Прустовский процесс письма отражает в себе чувственность, лишенную доступа к миру, к сиюминутности. Этот процесс провозглашает: любое грамматическое время, кроме настоящего! Прустовский нарратор, как и прустовский влюбленный, избегает истины и решительности по той простой причине, что решительность влечет за собой действия, поступки, однозначность, определенность — и, соответственно, способна вытащить его из безопасного личного эпистемофильского кокона, где процессы письма и размышления приобрели статус жизни и надежды и могут даровать награды и наслаждения, способные соперничать с жизнью. Именно так и воспроизводит сам себя прустовский поиск: жизни, созданной на письме, придается статус настоящей жизни, литературному времени — статус реального времени.

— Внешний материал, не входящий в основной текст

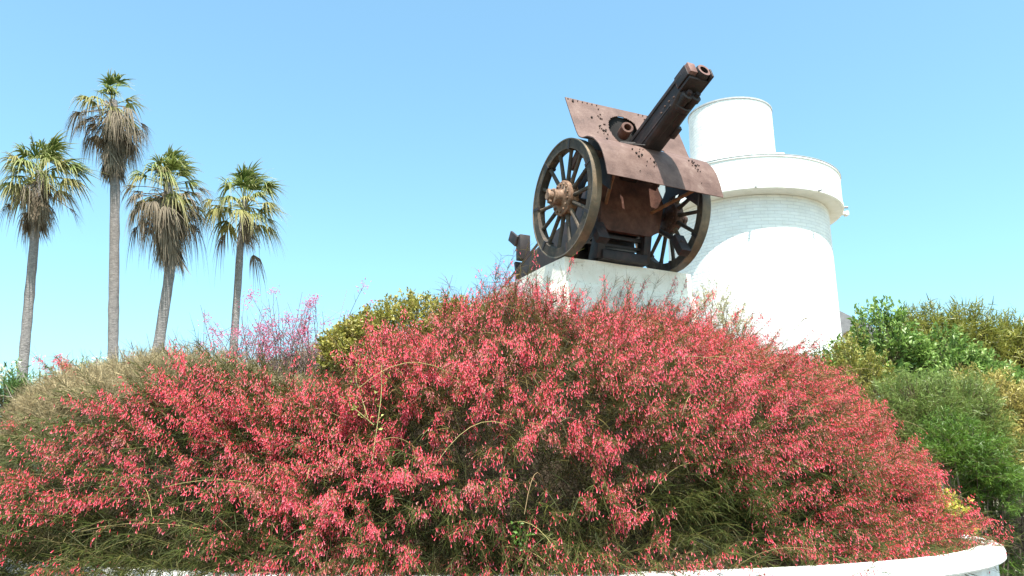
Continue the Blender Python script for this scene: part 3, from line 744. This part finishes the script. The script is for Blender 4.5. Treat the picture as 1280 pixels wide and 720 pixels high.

Но поскольку сознание, способное на такие интеллектуальные ухищрения, не может не сознавать собственной фундаментальной фальши перед лицом жизни и времени, ему необходимо раз за разом показывать, что оно не удовлетворено ответами, полученными в процессе письма: это не только служит поводом продолжать поиски, писать дальше, но и позволяет не выпускать из виду тот факт, что не следует слишком уж заноситься и пытаться отрицать примат настоящей жизни.

То есть прустовский процесс письма — это постоянный поиск, не только потому, что смысл его существования сводится к процессу письма, но парадоксальным образом еще и потому, что процесс письма знает, что не должен быть смыслом собственного существования, — и хочет продемонстрировать, что он это знает. Ошибка — например, герой в приступе ревности стучит не в то окно — не только отражает в себе смятение ревнивого нарратора (который считает, что полностью этого заслуживает в своей роли бестолкового наблюдателя, заплутавшего в мире, где другие действуют и обманывают других, где прозорливые люди всегда беспомощны, где процесс письма обращается против пишущих и насмехается над их попытками заместить жизнь литературой), но еще и служит напоминанием о том, что мир словесности, вымысла, в котором ищет убежища наш ревнивый нарратор, не является — столь же парадоксальным образом — вымышленной юдолью: он реален настолько, что с ревнивым влюбленным будет обращаться так же безжалостно и жестоко, как и мир, из которого тот бежал.

Бетховен, суфле-минор

В классической кулинарной книге Джулии Чайльд «Французское кулинарное искусство» описано, как готовить суфле. Вся штука в том, чтобы добавить взбитый белок, не дав ему при этом осесть, и автор описывает процесс очень точно: сперва нужно поместить взбитую пену поверх смеси молока и желтков. Потом «резиновой лопаточкой прорезать смесь посередине сверху до дна кастрюли, быстро провести лопаточкой до края в свою сторону, потом вверх и влево, потом вытащить ее. В результате часть смеси со дна кастрюли перемешается с белками. Повторяйте то же движение, медленно поворачивая кастрюлю, ведя лопаточку к себе и влево, пока белки полностью не соединятся с основной массой суфле».